| AIM OF THE EXERCISE |
Begin with the first line of the material and write out each line exactly, ending with the line that contains "5); m.build('eyes', t)". Pictures are not part of the copy.
************
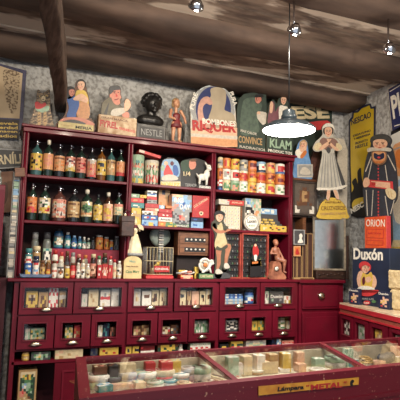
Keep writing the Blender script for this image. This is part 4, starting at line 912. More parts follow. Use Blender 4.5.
m = MB(); m.ell((.05, -.022, .137), (.003, .002, .003), 'k', 8, 5); m.ell((.038, -.023, .137), (.003, .002, .003), 'k', 8, 5); m.build('eyes', t)

# waitress cut-out
s = Sheet('waitress_cutout', 'cutout of a waitress in a cream apron, legs crossed, before the glazed frames', 'cutout', (at(222, 268, YL+.035).x, YL+.05, Z))
s.board([(212, 278), (213, 275), (218, 273), (224, 272.4), (229, 274), (229.6, 278)], 'a', sm=True)
DO = mat('dark_olive_dress', (66, 66, 52), .6); AP = mat('tan_apron_print', (188, 172, 132), .6, rgb2=(168, 152, 112)); LG = mat('tanned_skin_print', (168, 110, 82), .6)
s.board([(215, 277), (215.4, 262), (215.6, 251), (214.8, 240), (215, 234), (211.8, 228), (212, 222.4), (215, 219.4), (214.6, 214), (218, 211), (223, 212), (224.6, 216.4), (223.4, 221), (226, 226), (231.6, 227.4), (231.4, 229.4), (226.6, 231), (226, 236), (228.6, 243), (231.6, 247), (229.4, 257), (227.8, 264.6), (229, 268), (224, 269.6), (222, 266), (221.6, 277)], DO, .0105)
s.face(219.4, 217, 7.4, 8.6, 1, 'f', 'k', 1, 0); s.lay([(214.6, 215.4), (216, 211.8), (221, 210.8), (224.6, 213.6), (224, 216), (220, 213.8)], 'k', 6)
s.lay([(216, 222), (218, 225.4), (221, 222.4), (222.8, 226), (223.4, 231), (226.4, 240), (227, 246.4), (221, 249.6), (215.4, 248.4), (214.8, 242), (217.4, 233), (215, 228)], AP, 1); s.lay([(212.4, 226), (212.6, 222), (216, 220.6), (217.4, 224.4), (216.4, 229.6)], DO, 2); s.lay([(222.2, 223), (225.4, 226), (226.6, 229.6), (223.8, 230.6)], DO, 2); s.lay([(217, 246), (216, 249.6), (222, 250.6), (227.4, 247.4), (226.6, 244.6), (221, 248)], DO, 3)
s.lay([(212.6, 224), (215.4, 223.4), (216.6, 228), (221, 230.4), (230.8, 228.4), (231, 230), (222, 233.4), (216.4, 232.6), (213, 228.6)], LG, 2); s.lay([(228.4, 226.8), (233, 225.8), (234, 227.8), (229, 228.8)], 'z', 3)
s.lay([(222.4, 247), (228.6, 243.6), (231, 247), (228.4, 256), (226.8, 263.6), (224.6, 264), (224.6, 257), (225.4, 250)], LG, 2); s.lay([(216, 249.4), (221.4, 249), (220.6, 256), (220.4, 264), (218, 270), (216.2, 270), (217, 260)], LG, 2); s.lay([(224, 264), (227.2, 263), (229.6, 267.6), (224.6, 268.4)], 'z', 3); s.lay([(215.6, 270), (219, 269), (222.6, 273), (216, 274)], 'z', 3)
s.done('painted_figure')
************
| WRITTEN ANSWER |
Keep writing the Blender script for this image. This is part 4, starting at line 912. More parts follow. Use Blender 4.5.
m = MB(); m.ell((.05, -.022, .137), (.003, .002, .003), 'k', 8, 5); m.ell((.038, -.023, .137), (.003, .002, .003), 'k', 8, 5); m.build('eyes', t)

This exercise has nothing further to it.